「今日」は一体、いつまで?

ここで重要なのは、「今日」という言葉の定義が会社や人によって異なるということです。

「今日中」と言いましたが、あなたはいつも「何時に」その作業を終えてその人に戻そうと考えていたのでしょうか。

定時が17時の会社であれば17時かもしれませんし、17時10分まで、19時まで、24時まで、というように相手が考えている可能性もあります。

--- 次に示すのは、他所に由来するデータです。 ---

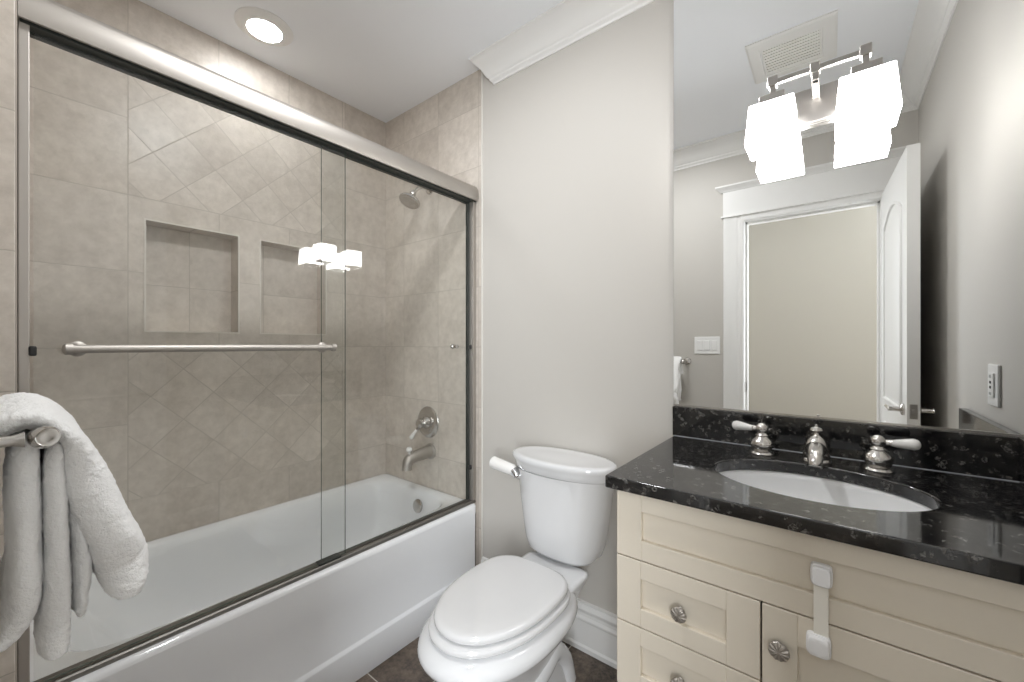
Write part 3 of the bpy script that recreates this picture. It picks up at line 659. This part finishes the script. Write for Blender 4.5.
# ------------------------------------------------------------------ mirror and light
mi_ = thing('wall_mirror', (1.33, 0, 1.02), 'large frameless wall mirror above the black backsplash', 'mirror')
bm = bmesh.new(); box(bm, 0.936, XR-0.004, -0.006, -0.0005, 1.0195, 2.472); finish('mirror_glass', bm, 'mirror', mi_, smooth=0)
bm = bmesh.new(); box(bm, 0.937, XR-0.004, -0.0095, -0.0005, 1.0175, 1.0235); finish('mirror_channel', bm, 'polished', mi_, smooth=0)
LX, LY = 1.336, -0.115
vl = thing('vanity_light', (LX, 0, 1.92), 'two-shade vanity light mounted through the mirror, frosted square shades lit', 'wall light')
bm = bmesh.new(); box(bm, LX-0.072, LX+0.072, -0.026, -0.0065, 1.868, 1.968); finish('backplate', bm, 'fixture', vl, smooth=0, bevel=0.003)
bm = bmesh.new(); box(bm, LX-0.008, LX+0.008, LY-0.01, -0.02, 1.936, 1.950)
box(bm, LX-0.011, LX+0.011, LY-0.011, LY+0.011, 1.957, 1.983); box(bm, LX-0.008, LX+0.008, LY-0.008, LY+0.008, 1.936, 1.962); box(bm, LX-0.112, LX+0.112, LY-0.006, LY+0.006, 1.964, 1.977); finish('crossbar', bm, 'fixture', vl, smooth=0, bevel=0.0015)
for sx in (-1, 1):
    x = LX+0.003+sx*0.099
    bm = bmesh.new(); box(bm, x-0.012, x+0.012, LY-0.012, LY+0.012, 1.958, 1.984); box(bm, x-0.007, x+0.007, LY-0.007, LY+0.007, 1.925, 1.960)
    box(bm, x-0.030, x+0.030, LY-0.030, LY+0.030, 1.897, 1.928); hold = finish('shade_holder', bm, 'fixture', vl, smooth=0, bevel=0.0015)
    bm = bmesh.new()
    def sq(h, z, r=0.0025):
        L = []
        for (qx, qy, a0) in ((1, 1, 0), (-1, 1, 90), (-1, -1, 180), (1, -1, 270)):
            for k in range(4):
                a = math.radians(a0+k*30); L.append((x+qx*(h-r)+r*math.cos(a), LY+qy*(h-r)+r*math.sin(a), z))
        return L
    rings(bm, [sq(0.029, 1.898), sq(0.0515, 1.898), sq(0.0525, 1.896), sq(0.061, 1.792), sq(0.061, 1.788), sq(0.0565, 1.788)], cap0=False, cap1=False)
    rings(bm, [sq(0.0565, 1.788), sq(0.049, 1.890), sq(0.029, 1.894)], cap0=False, cap1=False, mi=1)
    finish('lamp_shade', bm, None, vl, smooth=30, mats=['shade', 'shade_in'])
    bm = bmesh.new(); lathe(bm, [(0.012, 0), (0.013, -0.02), (0.022, -0.035), (0.025, -0.05), (0.018, -0.068), (0, -0.074)], (x, LY, 1.892), (0, 0, 1), 20); finish('bulb', bm, 'bulb', vl)

# ------------------------------------------------------------------ ceiling
cl = thing('ceiling_light', (-0.535, -0.765, ZC), 'round recessed ceiling light, lit, above the bathtub', 'ceiling light')
bm = bmesh.new(); lathe(bm, [(0.108, -0.001), (0.108, 0.003), (0.100, 0.006), (0.072, 0.016), (0.066, 0.0165), (0.064, 0.012), (0.064, -0.02), (0.09, -0.02), (0.09, -0.001), (0.108, -0.001)], (-0.535, -0.765, ZC), (0, 0, -1), 48, cap=False); finish('trim_ring', bm, 'trim', cl)
bm = bmesh.new(); lathe(bm, [(0.0638, 0.010), (0.0635, 0.015), (0.05, 0.0165), (0.03, 0.0175), (0, 0.018)], (-0.535, -0.765, ZC), (0, 0, -1), 40); finish('lens', bm, 'can', cl)
ve = thing('exhaust_vent', (1.225, -0.81, ZC), 'square white exhaust fan grille on the ceiling, seen in the mirror', 'vent')
bm = bmesh.new(); a = 0.165
def sql(h, z): return [(1.225-h, -0.81-h, z), (1.225+h, -0.81-h, z), (1.225+h, -0.81+h, z), (1.225-h, -0.81+h, z)]
rings(bm, [sql(a, ZC), sql(a, ZC-0.008), sql(a-0.008, ZC-0.014), sql(a-0.05, ZC-0.018), sql(a-0.053, ZC-0.010), sql(a-0.06, ZC-0.010)], cap0=False); finish('frame', bm, 'trim', ve, smooth=0)
bm = bmesh.new()
for k in range(9):
    y = -0.81-0.088+k*0.022; box(bm, 1.225-0.104, 1.225+0.104, y-0.005, y+0.005, ZC-0.0165, ZC-0.0105)
finish('grille', bm, 'trim', ve, smooth=0)

# ------------------------------------------------------------------ switch, outlet
sw = thing('light_switch', (0.70, YD, 1.225), 'white three-rocker light switch plate beside the doorway, seen in the mirror', 'light switch')
bm = bmesh.new(); box(bm, 0.619, 0.781, YD, YD+0.006, 1.166, 1.284); finish('plate', bm, 'plastic', sw, smooth=0, bevel=0.003)
for k in range(3):
    xx = 0.70+(k-1)*0.046; bm = bmesh.new(); box(bm, xx-0.0165, xx+0.0165, YD+0.005, YD+0.010, 1.192, 1.258); finish('rocker', bm, 'plastic', sw, smooth=0, bevel=0.002)
ou = thing('power_outlet', (XR, -0.262, 1.118), 'white wall outlet plate above the side splash, seen in the mirror', 'outlet')
bm = bmesh.new(); box(bm, XR-0.007, XR, -0.308, -0.216, 1.060, 1.176); finish('plate', bm, 'plastic', ou, smooth=0, bevel=0.003)
bm = bmesh.new(); box(bm, XR-0.011, XR-0.006, -0.285, -0.239, 1.084, 1.152); rc = finish('receptacle', bm, 'plastic', ou, smooth=0, bevel=0.002)
for zz in (1.112, 1.126):
    bm = bmesh.new(); box(bm, XR-0.0118, XR-0.0105, -0.269, -0.255, zz-0.0035, zz+0.0035); finish('test_button', bm, 'slot', rc, smooth=0)
for zz in (1.094, 1.142):
    for yy in (-0.270, -0.256):
        bm = bmesh.new(); box(bm, XR-0.0114, XR-0.0105, yy-0.0016, yy+0.0016, zz-0.004, zz+0.004); finish('slot', bm, 'slot', rc, smooth=0)

# ------------------------------------------------------------------ towel bar and towel
BX, BY, BZ = 0.572, -1.436, 1.112
tb = thing('towel_bar', (0.35, YD, BZ), 'wall-mounted nickel towel bar with rounded post end, holding the white towel', 'towel bar')
for x in (BX, 0.13):
    bm = bmesh.new()
    lathe(bm, [(0.026, 0.0), (0.026, 0.005), (0.020, 0.010), (0.010, 0.018), (0.0068, 0.03), (0.0068, 0.090), (0.010, 0.100)], (x, YD, BZ), (0, 1, 0), 24)
    lathe(bm, [(0.0, -0.015), (0.008, -0.0145), (0.013, -0.010), (0.0145, 0.0), (0.014, 0.006), (0.011, 0.011), (0.010, 0.0105), (0.005, 0.0115), (0, 0.0115)], (x, BY+0.002, BZ), (1 if x > 0.3 else -1, 0.25, 0.1), 28)
    finish('post', bm, 'polished', tb, smooth=50)
bm = bmesh.new(); tube(bm, [(0.13, BY, BZ), (BX, BY, BZ)], 0.008, 16); finish('rail', bm, 'polished', tb)
def strand(bm, pts, x0, x1, seed, nx=16):
    P, Q = spline([Vector((0, a, b)) for a, b, c in pts], [c for a, b, c in pts], 5)
    n = len(P); L = []
    for s in range(nx+1):
        t = s/nx; x = x0+(x1-x0)*t
        e = min(t, 1-t)*nx
        shr = 1.0 if e >= 2 else (0.55, 0.86)[int(e)]
        wob = lambda i: 0.002*math.sin(seed+t*7+i*0.11)*t+0.0015*math.sin(seed*2.3+t*15+i*0.05)
        A, B = [], []
        for i in range(n):
            d = P[min(i+1, n-1)]-P[max(i-1, 0)]; nm = Vector((0, -d.z, d.y)).normalized()
            r = Q[i]*shr*(0.97+0.05*math.sin(seed+i*0.4+t*5))
            if i == 0 or i == n-1: r *= 0.55
            c = P[i]+nm*wob(i)*min(1, i/6) ; c.x = x+0.004*math.sin(i*0.3+seed)
            A.append(c+nm*r); B.append(c-nm*r)
        L.append(A+B[::-1])
    G = rings(bm, L, False, False)
    for q in (G[0], G[-1]):                    # end faces as strips across the thickness
        for i in range(n-1): bm.faces.new((q[i], q[i+1], q[2*n-2-i], q[2*n-1-i]))
bm = bmesh.new()
strand(bm, [(-1.353, 0.858, 0.018), (-1.351, 0.876, 0.029), (-1.354, 0.902, 0.033), (-1.357, 0.912, 0.0295), (-1.362, 0.935, 0.031), (-1.379, 0.985, 0.030), (-1.391, 1.030, 0.027), (-1.400, 1.070, 0.021), (-1.410, 1.102, 0.0155), (-1.438, 1.132, 0.0155), (-1.466, 1.128, 0.015), (-1.488, 1.102, 0.014), (-1.500, 1.02, 0.014)], 0.560, 0.24, 1.0)
strand(bm, [(-1.422, 0.808, 0.014), (-1.422, 0.828, 0.0185), (-1.420, 0.86, 0.0150), (-1.419, 0.90, 0.0140), (-1.420, 0.98, 0.0135), (-1.421, 1.05, 0.0125), (-1.420, 1.10, 0.009)], 0.554, 0.26, 2.3)
strand(bm, [(-1.472, 0.846, 0.012), (-1.460, 0.858, 0.0145), (-1.450, 0.89, 0.0155), (-1.4485, 0.95, 0.0160), (-1.449, 1.03, 0.0155), (-1.449, 1.08, 0.013), (-1.446, 1.11, 0.008)], 0.556, 0.25, 3.7)
strand(bm, [(-1.398, 0.842, 0.006), (-1.396, 0.865, 0.008), (-1.394, 0.92, 0.010), (-1.402, 1.00, 0.010), (-1.410, 1.05, 0.009)], 0.535, 0.28, 5.1)
tw = finish('towel', bm, 'towel', smooth=180)
tag(tw, 'thick white terry towel folded over the towel bar', 'towel')
sm = tw.modifiers.new('subdivision', 'SUBSURF'); sm.levels = 2; sm.render_levels = 2
def clouds(name, size, depth):
    t = bpy.data.textures.new(name, 'CLOUDS'); t.noise_scale = size; t.noise_depth = depth; return t
for nm, size, st in (('folds', 0.04, 0.004), ('pile', 0.007, 0.0042)):
    dm = tw.modifiers.new(nm, 'DISPLACE'); dm.texture = clouds(nm, size, 2); dm.strength = st; dm.texture_coords = 'GLOBAL'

もしくは、「相手が翌朝にチェックできるように送りますね」という意味で今日中と言ったのであれば、またニュアンスも変わってきますよね。

「期限を守らないヤツ」と思われるリスク

実はこれは非常にリスキーです。

たとえばあなたが、上司からの要望に対して、自分の他の予定を優先して「24時まで」(=あなたにとっての「今日中」)に仕事を完了して終えたとしましょう。ここでもし、その上司が「17時まで」(=上司にとっての「今日中」)を期待してしまっていたらどうでしょうか。

おそらく、上司はあなたのことを「期限を守らないヤツだ」と、かえって、減点するでしょう。しかもあなたはそれが悪いと気づいてすらいないので、特に謝罪もしないはずです。

これは完全に期待値調整に失敗した「サイレント減点」リスクです。このような曖昧な言葉は、こういった際には使わないに越したことはありません。「17時まで」のように客観的な数字で伝えるか、もしくは「明日出社された際に資料があればOKですか?」のように、目的を明示するなどのようにするとよいでしょう。

同じ価値観を共有している自分の職場だけでもこういったズレがあるということは、もちろん社外にはより大量の「サイレント減点トラップ」が無数に存在しているということです。「余計な減点」を防ぐことで、仕事をしやすい環境をつくることを心がけていくことができれば、より安心安全の環境で仕事をすることができるようになっていくでしょう。